Story location: Home / astronomy /

All of the photographs shown here were taken during the total lunar eclipse of the 26/27th of September 1996. Unfortunetely, here in Britain, we had to wait until the early hours of the morning, but since I missed the April eclipse due to cloudy weather, I made sure I saw this one.

Partially eclipsed moon

The first photograph was taken at 01:24 UT, as the Earth's shadow was starting to move across the moon. The exposure was 1/500s on Fujichrome 400 film, through a Meade LX50 8" f/10. (These photos have been recently re-scanned using my new Epson Filmscan 200, so the results are better than my old hand-held scanner.)

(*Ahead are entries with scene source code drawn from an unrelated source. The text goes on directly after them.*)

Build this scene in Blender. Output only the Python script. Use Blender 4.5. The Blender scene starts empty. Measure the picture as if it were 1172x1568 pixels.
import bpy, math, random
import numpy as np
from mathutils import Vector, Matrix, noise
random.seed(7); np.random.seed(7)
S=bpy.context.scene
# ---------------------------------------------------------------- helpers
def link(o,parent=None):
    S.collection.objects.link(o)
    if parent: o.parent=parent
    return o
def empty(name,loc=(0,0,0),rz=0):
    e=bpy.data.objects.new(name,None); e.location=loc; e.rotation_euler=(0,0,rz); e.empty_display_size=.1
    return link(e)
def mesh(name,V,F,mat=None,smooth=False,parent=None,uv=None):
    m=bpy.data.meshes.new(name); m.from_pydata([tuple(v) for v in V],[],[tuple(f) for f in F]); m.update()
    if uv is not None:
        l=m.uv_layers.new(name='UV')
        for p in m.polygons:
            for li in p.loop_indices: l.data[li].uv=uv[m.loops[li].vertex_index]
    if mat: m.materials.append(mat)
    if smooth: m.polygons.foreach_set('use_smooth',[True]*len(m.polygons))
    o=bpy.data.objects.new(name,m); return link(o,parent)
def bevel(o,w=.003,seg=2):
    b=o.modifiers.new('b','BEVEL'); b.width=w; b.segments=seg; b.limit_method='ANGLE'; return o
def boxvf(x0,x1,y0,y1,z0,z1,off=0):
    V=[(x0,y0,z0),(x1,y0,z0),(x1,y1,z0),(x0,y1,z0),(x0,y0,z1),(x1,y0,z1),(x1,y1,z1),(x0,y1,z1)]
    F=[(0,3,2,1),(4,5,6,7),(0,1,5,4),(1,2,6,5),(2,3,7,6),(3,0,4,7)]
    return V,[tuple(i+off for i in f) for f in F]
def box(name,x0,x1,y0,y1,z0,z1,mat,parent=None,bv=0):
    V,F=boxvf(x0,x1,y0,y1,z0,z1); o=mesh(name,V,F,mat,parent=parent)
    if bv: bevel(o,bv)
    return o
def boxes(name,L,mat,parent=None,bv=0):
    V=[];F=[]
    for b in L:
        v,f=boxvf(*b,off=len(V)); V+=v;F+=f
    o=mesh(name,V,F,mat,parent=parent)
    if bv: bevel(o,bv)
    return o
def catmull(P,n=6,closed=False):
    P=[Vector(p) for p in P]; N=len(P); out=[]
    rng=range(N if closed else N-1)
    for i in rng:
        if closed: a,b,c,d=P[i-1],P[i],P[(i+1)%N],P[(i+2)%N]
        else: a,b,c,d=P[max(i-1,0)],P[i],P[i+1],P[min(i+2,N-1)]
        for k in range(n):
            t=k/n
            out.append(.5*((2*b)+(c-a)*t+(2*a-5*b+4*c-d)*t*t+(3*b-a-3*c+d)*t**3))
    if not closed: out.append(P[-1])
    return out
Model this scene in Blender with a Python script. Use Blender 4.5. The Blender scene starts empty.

This was the first lunar eclipse I had seen since I bought my telescope, so I took as many photographs as I could, to increase my chances of getting some good ones. The two main photos here are probably the best of the lot - they were much better than I was expecting.

Full Eclipse

The second photo was taken at 02:30 UT, just as the moon was entering the 'total' stage of the eclipse. The exposure was 5 seconds, again on Fujichrome 400.

I was surprised how light the eclipse was. According to the photographic exposures (1/1000s for full moon to 5s for eclipsed), there was a 5000fold decrease in light level, but the moon still looked a bright orange colour. The sky didn't get dark enough for me to see the milky way, which I can normally see very easily from Anglesey on moonless nights. Bright nebulae, such as M42, were clearly visible through the telescope.

Eclipsed moon and Saturn

This third photograph was taken through a 200mm telephoto lens, and shows the eclipsed moon and Saturn in the same field of view.